On the regional side, there is a shuffling of responsibilities compared with PSA (five regional chiefs) and FCA (four). Mike Manley, the former FCA CEO, becomes head of Americas – but sits on the Strategic and Performance committee.
The heads of North America (Mark Stewart) and South America (Antonio Filosa) sit below him, as regional COOs. Picat, also a regional COO, is head of an enlarged Europe that now includes Eurasia (similar to Toyota Europe), has two deputies. Carl Smiley of FCA, head of India (key for Citroen and Jeep brands) and Asia Pacific, has a deputy to oversee the ASEAN countries.
Samir Cherfan of PSA heads up Middle East and Africa, where the French side has been historically strong and has a key production hub in Morocco. (FCA had put those regions in with Europe.) China – a crucial trouble spot for Tavares — is in flux, with Gregoire Olivier of PSA named only as interim chief.
All of Stellantis’ 14 brand leaders (12 automotive, two mobility) have been elevated to the same status, whereas PSA had five and FCA had four represented in the Group Executive Council (Alfa Romeo, Fiat, Jeep and Maserati). Newcomers to the top level include the heads of Chrysler, Dodge, Lancia and Ram, as well as FCA’s Leasys (financing).
A significant addition to the functions level is design, which was a level report at FCA but not at PSA. Stellantis has two top design bosses: Ralph Gilles from FCA, who oversees Chrysler, Dodge, Jeep, Ram, Maserati and Fiat Latin America (which has its own models); while Jean-Pierre Ploue from PSA will supervise Abarth, Alfa Romeo, Citroen, DS, Fiat, Lancia, Opel/Vauxhall and Peugeot.
The only open position on the functions level, chief technical officer, is a critical one.

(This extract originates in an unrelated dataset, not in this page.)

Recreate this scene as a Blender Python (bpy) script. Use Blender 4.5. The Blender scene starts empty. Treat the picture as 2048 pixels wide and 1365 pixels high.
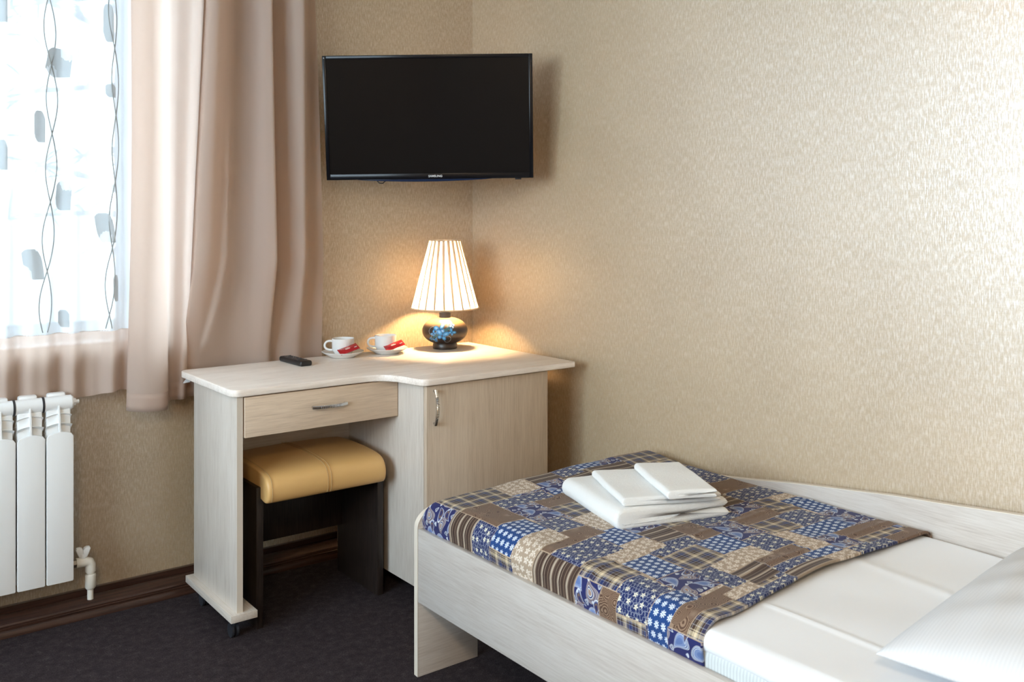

FCA’s CTO, Harald Wester, becomes head of engineering at Stellantis. PSA’s CTO, Nicholas Morel, now serves as one of two deputies to Wester. The fact that such an important position remains unfilled suggests that Tavares could be looking outside the PSA-FCA talent pool or even from outside the auto industry.
Where Stellantis is all but stellar is in gender representation. FCA had one woman out of 19 top executives, PSA three of 18: Stellantis grows to five — but among 44 top positions.
Finally, some math on the origin of the top representatives at Stellantis:
- On the Strategic and Performance committee, three are from PSA and two from FCA
- On Functions, 10 from PSA and five from FCA
- On Regions, five from PSA and four from FCA
- On Brands, eight from FCA and six from PSA
Overall, 25 executives, including Tavares, come from the PSA side and 18 from FCA (Timothy Kuniskis appears twice as he represents two brands, Dodge and Chrysler).